All times are not built the same. The decision you once made with conviction is losing its appeal, your strength to persevere is becoming unequal to your wants and that cookie you swore off is looking, “Doughlicious!” Amidst the ever-changing challenges of life, we can forget what truly matters to us. Following principles can allow you to weather the storm of short-term gain. It is like having a compass during foggy weather. It guides you in the right direction, even when the path in front of you seems unclear.
Be more of who you want to be.
Most people have some sort of principles in their lives. If they are good principles for you they align with your values and who you want to be. (There is a chance that your principles are bad, and don’t align with your values but that is for another essay). If you don't follow these principles, you will be like a wind vane, flowing every which way the winds take you. Betraying principles also means betraying the life you want to live. Principles only compound consistently. You only become more of what you want to be if you remain true to the commitments that you made to yourself.

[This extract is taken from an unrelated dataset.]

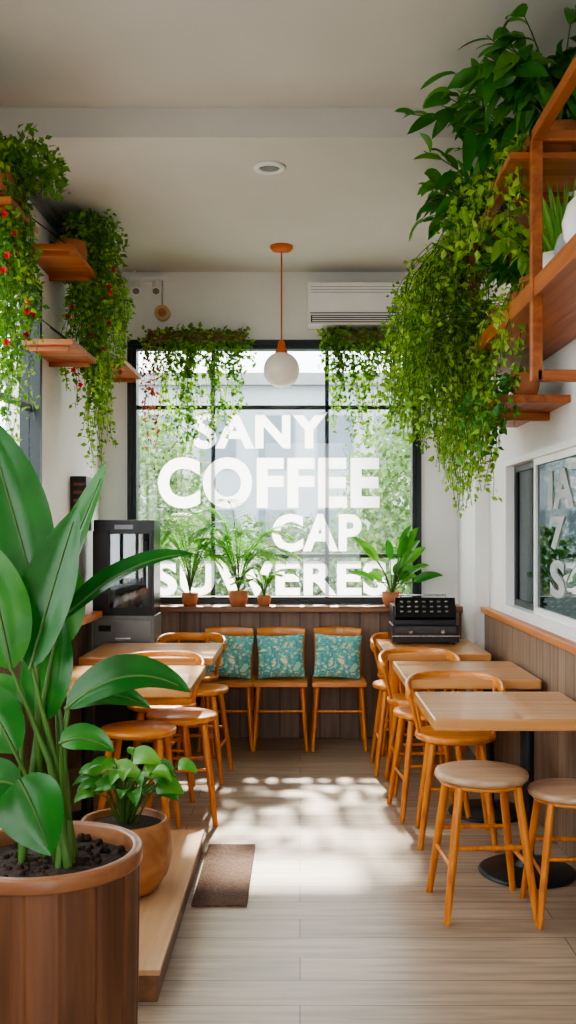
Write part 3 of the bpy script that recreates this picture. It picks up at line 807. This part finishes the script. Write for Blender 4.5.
def heart(p, d, L, W, n):
    p = Vector(p); d = Vector(d).normalized()
    m.blade(p, p+d*L*.5+Vector((0,0,.02)), p+d*L+Vector((0,0,-.03)), W, n, POTHOS, 9, .6, .15)
for k in range(36):
    a = rnd(0,6.28); r = rnd(.03,.19); z = .30+rnd(.03,.19)*(1.1-r)
    x = r*math.cos(a)+.03; y = r*math.sin(a)*.8+.01
    p = Vector((x, y, z)); b = Vector((x*.2, y*.2, .25))
    m.tube([b, b.lerp(p,.5)+Vector((0,0,.04)), p], [.004,.003,.002], STEM, 5, False)
    heart(p, (math.cos(a)+.2, math.sin(a)-.1, rnd(-.1,.35)), rnd(.07,.11), rnd(.045,.065), (rnd(-.3,.3), -.7, .8))
for (x,z,L) in ((.12,.48,.12),(.20,.42,.12),(-.06,.48,.12),(.06,.53,.12)):
    p = Vector((x*.6, -.02, z-.03)); b = Vector((0,0,.25))
    m.tube([b, b.lerp(p,.5)+Vector((-.01,0,.03)), p], [.005,.004,.003], STEM, 6, False)
    heart(p, (.8, -.3, .1), L, .08, (0,-.8,.7))
m.obj('potted_pothos', (-.66, 3.75, .105))

# ------------------------------------------------------------------ light
sun = bpy.data.lights.new('sun', 'SUN'); sun.energy = 21.0; sun.angle = .04; sun.color = (1, .90, .76)
so = bpy.data.objects.new('sun', sun); scene.collection.objects.link(so)
so.rotation_euler = Vector((.02, -1, -.866)).to_track_quat('-Z', 'Y').to_euler()
w = bpy.data.worlds.new('world'); scene.world = w; w.use_nodes = True
bg = w.node_tree.nodes['Background']; bg.inputs[0].default_value = (.95, .97, 1, 1); bg.inputs[1].default_value = 6.4

# ------------------------------------------------------------------ camera
cam = bpy.data.cameras.new('camera'); co = bpy.data.objects.new('camera', cam); scene.collection.objects.link(co)
co.location = (0, 0, 1.455); co.rotation_euler = (math.radians(90), 0, 0)
cam.sensor_fit = 'VERTICAL'; cam.sensor_height = 36; cam.lens = 36*1000/1024
cam.shift_x = -12/1024; cam.shift_y = 18/1024
cam.clip_start = 0.05
scene.camera = co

Reason is the death of being reasonable.
When you have trouble sticking to your principles reasoning through it seems to be the default. You might say. What’s going to happen if I eat that cookie? In a time of desperation, reason can be biased toward short-term information. The stress of losing money in a bad market or the temptation for the cookie at that time has a higher weight in your decision than a dream of being financially independent or losing weight. In times of desperation, you can convince yourself of anything. I have been able to find out the most elaborate loopholes in the commitments I have made to myself. When it comes to principles, reason can be the death of being reasonable.
Being flexible
I am not saying there is no room for being flexible. Certain circumstances require a flexible approach. I am just saying to be very careful when you betray your principles. You are not just breaking the principle for the day but you are setting a precedent for the future, where it will be more okay to break that principle. That is why aiming for a binary approach—where you either do something or not—can be more effective. I have seen people break the speed limit more than cross a red line. I have found it to be easier to stick to a binary decision consistently. You either are a guy that eats a cookie or you don't, if a principle means a lot to you be very careful occupying the middle ground.
Principles are not about a fixed state but about the pursuit
Becoming the person who always sticks to their commitments doesn't happen overnight. Failure is part of the process. Following a principle is not about an ideal state but a pursuit. A useful principle becomes more evident when it is broken, returning stronger and more ingrained. The journey of America and its constitution teaches us something about this pursuit. America was founded on lofty ideals. A nation made of men, not gods, will always fall short of these ideals, but it was the pursuit of these ideals that mattered. I think this kind of mindset allowed America to move with its weight of the past to redefine itself. From the civil war, the rights of women, and the civil rights movement. During these times short-term reasoning would have demanded something else. The economic benefits of slavery and not going to war might seem reasonable but it was an ideal, "all men are created equal" is how America found itself, to be more of what it was meant to be. You will say America is not perfect. With its history, with its discrimination. I will say “Yes” that is the point. It never was and neither are we so it is okay to aspire to a higher state it is the pursuit despite being fallen that matters.
“And now that you don't have to be perfect, you can be good.”